--- start Entries shown ---

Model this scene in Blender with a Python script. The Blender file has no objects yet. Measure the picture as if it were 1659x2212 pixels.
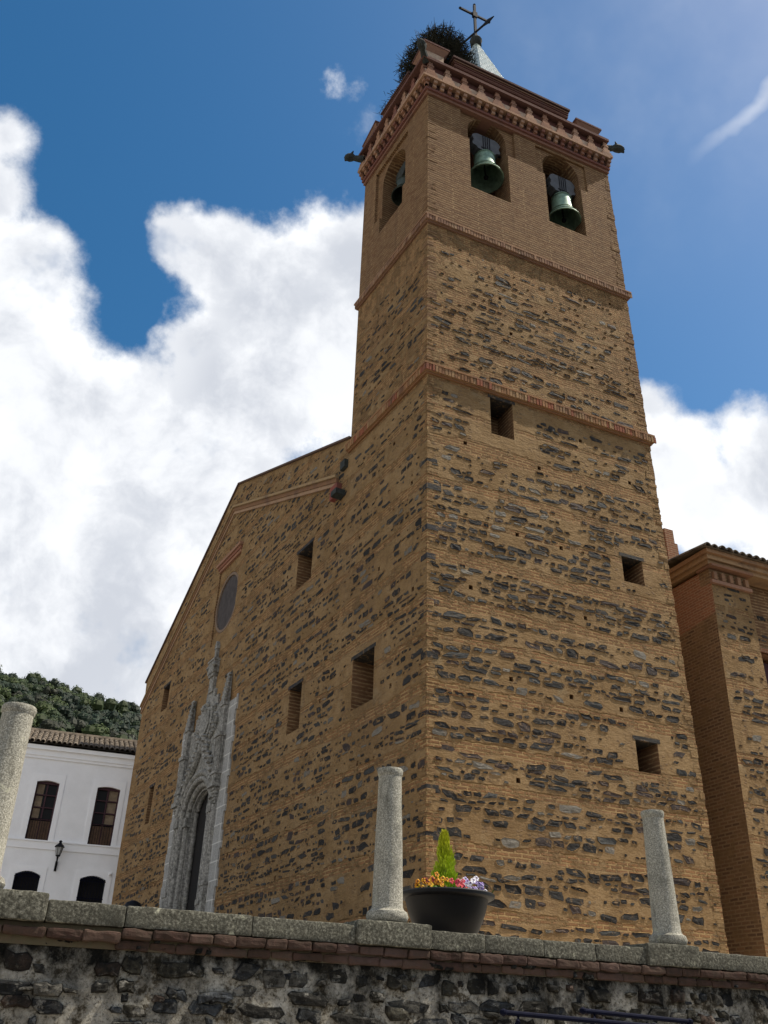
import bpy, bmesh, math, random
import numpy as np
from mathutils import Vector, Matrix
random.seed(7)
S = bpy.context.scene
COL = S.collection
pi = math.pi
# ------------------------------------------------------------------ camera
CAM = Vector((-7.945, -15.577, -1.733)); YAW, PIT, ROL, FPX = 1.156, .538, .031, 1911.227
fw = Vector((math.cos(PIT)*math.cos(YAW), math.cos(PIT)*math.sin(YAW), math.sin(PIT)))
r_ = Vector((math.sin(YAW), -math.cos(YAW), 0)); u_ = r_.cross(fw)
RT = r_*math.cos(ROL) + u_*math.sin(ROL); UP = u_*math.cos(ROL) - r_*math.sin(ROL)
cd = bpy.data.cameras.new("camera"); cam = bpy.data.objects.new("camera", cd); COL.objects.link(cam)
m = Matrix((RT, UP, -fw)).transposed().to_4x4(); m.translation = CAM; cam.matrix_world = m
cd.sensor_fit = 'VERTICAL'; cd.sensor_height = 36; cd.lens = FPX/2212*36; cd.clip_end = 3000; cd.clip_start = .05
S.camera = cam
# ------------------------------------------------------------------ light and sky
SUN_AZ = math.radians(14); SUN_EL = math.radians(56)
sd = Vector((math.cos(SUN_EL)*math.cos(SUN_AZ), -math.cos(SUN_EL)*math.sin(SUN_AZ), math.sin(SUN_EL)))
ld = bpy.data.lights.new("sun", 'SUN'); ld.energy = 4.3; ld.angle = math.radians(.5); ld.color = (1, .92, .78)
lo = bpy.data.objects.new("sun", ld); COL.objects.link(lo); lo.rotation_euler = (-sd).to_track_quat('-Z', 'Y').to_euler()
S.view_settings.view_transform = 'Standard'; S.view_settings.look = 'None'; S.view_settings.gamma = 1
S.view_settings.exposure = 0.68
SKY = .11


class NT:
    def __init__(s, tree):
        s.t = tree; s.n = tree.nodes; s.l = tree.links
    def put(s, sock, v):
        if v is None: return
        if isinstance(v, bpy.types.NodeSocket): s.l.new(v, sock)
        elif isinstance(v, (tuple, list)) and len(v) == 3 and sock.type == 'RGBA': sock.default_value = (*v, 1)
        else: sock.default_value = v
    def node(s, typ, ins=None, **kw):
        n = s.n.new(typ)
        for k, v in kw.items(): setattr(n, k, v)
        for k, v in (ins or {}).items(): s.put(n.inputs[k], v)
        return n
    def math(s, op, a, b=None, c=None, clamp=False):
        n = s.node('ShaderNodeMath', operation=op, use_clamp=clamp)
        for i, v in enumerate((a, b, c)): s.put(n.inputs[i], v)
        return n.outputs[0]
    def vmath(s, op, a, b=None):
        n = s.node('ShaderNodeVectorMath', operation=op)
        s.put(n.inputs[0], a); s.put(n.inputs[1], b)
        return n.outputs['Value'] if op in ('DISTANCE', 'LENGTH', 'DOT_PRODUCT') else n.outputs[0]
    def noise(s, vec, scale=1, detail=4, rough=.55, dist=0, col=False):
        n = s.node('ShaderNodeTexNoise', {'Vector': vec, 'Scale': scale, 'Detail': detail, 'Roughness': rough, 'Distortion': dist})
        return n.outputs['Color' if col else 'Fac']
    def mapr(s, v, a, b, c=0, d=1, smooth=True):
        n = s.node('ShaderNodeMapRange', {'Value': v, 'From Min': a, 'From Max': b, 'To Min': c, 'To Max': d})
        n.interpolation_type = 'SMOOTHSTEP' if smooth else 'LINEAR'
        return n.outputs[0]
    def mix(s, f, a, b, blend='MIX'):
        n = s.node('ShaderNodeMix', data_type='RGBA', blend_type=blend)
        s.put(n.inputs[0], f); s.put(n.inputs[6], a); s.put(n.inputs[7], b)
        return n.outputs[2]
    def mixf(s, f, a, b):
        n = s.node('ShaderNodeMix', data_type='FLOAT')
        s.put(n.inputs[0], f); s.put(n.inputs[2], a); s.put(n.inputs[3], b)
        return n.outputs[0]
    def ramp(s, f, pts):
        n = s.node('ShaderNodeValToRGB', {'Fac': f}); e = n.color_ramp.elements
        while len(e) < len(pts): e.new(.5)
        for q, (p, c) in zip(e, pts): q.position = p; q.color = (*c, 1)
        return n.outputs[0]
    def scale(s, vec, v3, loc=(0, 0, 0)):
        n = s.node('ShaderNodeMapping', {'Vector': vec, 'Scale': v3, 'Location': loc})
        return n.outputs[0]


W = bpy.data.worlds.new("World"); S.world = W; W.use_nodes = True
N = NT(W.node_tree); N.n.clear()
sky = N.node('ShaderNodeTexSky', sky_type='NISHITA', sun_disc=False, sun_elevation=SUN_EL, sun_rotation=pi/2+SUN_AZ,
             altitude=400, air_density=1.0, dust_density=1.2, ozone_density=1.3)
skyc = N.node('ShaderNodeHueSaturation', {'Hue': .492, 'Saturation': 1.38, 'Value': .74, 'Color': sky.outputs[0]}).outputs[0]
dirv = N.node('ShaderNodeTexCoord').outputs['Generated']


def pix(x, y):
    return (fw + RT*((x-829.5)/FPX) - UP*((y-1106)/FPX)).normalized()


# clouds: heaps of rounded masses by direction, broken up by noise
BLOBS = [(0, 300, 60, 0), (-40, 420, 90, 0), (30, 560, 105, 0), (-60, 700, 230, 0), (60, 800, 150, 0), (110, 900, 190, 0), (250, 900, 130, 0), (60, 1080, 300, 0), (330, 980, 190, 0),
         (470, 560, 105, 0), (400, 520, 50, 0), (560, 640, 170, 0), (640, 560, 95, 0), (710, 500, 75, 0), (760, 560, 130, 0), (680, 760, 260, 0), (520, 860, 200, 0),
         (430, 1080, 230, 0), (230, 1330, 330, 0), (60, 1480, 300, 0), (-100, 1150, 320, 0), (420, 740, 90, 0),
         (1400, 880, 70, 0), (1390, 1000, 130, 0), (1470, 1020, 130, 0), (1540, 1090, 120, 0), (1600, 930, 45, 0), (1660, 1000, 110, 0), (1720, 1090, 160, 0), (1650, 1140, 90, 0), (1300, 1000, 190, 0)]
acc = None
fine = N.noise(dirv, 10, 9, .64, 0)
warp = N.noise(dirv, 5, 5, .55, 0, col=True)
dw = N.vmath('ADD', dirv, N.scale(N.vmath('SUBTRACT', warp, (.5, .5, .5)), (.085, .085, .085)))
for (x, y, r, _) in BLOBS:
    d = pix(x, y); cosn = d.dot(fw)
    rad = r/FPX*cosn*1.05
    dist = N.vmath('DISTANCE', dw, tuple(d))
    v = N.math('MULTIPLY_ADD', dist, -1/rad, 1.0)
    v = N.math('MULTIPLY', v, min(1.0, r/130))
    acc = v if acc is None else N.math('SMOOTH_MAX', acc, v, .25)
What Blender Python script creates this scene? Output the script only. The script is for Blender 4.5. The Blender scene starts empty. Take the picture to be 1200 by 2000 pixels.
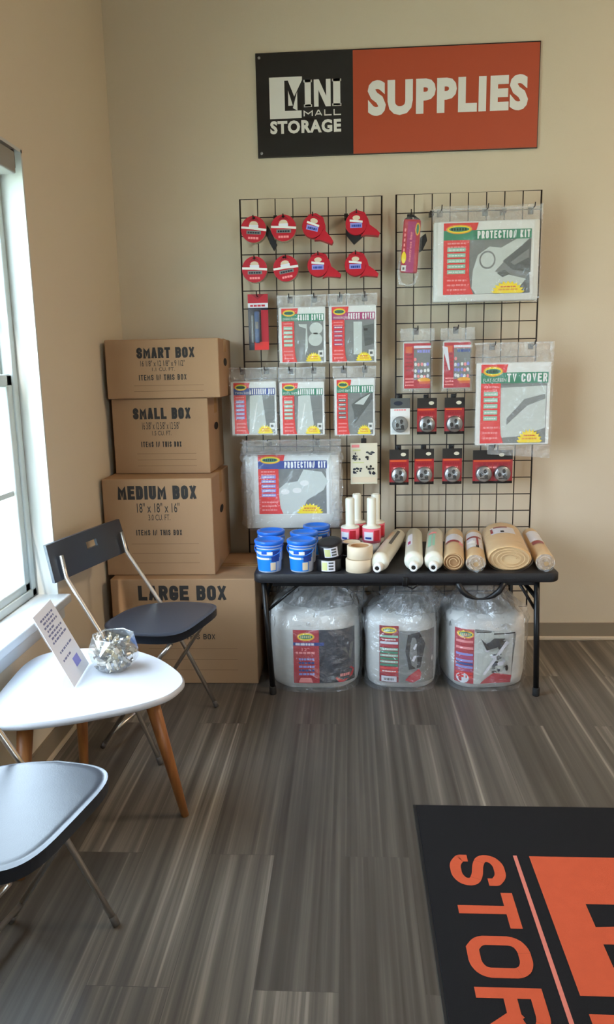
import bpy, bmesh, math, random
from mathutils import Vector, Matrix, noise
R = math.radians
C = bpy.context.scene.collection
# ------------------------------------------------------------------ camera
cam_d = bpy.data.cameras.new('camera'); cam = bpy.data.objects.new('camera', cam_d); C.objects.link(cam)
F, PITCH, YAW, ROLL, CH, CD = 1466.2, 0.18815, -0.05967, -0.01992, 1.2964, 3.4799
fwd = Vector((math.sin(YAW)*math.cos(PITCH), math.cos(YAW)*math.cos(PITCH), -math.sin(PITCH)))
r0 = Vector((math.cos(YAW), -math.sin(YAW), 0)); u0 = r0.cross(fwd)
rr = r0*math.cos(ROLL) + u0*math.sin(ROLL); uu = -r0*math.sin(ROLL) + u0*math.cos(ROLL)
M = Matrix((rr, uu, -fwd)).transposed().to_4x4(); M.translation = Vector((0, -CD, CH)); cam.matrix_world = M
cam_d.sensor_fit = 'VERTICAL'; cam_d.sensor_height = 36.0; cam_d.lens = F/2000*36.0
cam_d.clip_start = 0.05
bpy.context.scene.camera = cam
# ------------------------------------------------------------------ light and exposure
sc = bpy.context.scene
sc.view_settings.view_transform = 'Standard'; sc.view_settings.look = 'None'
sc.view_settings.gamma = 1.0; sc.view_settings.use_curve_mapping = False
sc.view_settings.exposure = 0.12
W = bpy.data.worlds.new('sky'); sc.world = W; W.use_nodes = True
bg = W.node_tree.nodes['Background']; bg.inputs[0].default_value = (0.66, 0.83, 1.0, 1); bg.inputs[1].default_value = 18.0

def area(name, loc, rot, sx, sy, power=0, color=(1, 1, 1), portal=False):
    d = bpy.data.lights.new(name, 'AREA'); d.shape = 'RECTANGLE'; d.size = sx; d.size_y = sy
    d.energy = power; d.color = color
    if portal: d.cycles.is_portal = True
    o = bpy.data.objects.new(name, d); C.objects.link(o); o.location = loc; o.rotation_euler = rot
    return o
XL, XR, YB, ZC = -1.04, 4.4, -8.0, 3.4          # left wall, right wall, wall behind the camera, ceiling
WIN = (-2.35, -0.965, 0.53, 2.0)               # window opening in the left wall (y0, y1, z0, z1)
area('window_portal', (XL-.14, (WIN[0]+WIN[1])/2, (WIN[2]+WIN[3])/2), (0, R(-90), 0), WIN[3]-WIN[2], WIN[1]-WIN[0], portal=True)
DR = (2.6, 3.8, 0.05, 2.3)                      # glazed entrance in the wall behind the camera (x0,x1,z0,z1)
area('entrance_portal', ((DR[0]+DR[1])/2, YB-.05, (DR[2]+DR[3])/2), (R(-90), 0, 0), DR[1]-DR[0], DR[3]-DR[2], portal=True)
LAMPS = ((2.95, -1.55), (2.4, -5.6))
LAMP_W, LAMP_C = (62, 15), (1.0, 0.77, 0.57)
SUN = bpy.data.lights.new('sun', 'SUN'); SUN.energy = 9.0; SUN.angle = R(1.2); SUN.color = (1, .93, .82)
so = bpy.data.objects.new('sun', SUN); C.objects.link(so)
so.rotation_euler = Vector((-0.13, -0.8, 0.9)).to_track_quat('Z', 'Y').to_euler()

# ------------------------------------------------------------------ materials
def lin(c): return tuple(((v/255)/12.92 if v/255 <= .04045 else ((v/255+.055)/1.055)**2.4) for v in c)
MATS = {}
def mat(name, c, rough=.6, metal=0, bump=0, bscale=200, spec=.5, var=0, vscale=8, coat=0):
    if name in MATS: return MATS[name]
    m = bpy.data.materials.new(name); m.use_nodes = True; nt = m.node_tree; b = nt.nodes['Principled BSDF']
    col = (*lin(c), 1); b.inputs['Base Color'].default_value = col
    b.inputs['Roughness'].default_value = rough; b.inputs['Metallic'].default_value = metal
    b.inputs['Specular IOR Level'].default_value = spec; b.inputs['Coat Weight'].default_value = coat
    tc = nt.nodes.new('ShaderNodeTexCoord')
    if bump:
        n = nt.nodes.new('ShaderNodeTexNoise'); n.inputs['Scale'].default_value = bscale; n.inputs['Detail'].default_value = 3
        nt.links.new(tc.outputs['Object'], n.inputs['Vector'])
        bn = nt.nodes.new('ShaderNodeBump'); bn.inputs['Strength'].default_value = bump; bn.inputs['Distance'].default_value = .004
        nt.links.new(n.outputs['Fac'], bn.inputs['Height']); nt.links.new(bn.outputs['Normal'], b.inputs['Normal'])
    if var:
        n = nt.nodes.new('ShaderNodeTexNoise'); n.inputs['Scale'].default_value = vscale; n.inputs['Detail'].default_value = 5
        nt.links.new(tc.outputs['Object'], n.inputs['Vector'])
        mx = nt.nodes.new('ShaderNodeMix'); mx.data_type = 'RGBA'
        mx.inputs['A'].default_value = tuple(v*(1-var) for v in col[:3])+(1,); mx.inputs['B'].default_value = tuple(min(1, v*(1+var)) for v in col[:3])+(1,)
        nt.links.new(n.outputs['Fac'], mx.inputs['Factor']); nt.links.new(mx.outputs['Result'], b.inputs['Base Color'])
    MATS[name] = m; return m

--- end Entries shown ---

Filter the records, keeping only lines that contain "Blender", and show those lines.

Model this scene in Blender with a Python script. The Blender file has no objects yet. Measure the picture as if it were 1659x2212 pixels.
What Blender Python script creates this scene? Output the script only. The script is for Blender 4.5. The Blender scene starts empty. Take the picture to be 1200 by 2000 pixels.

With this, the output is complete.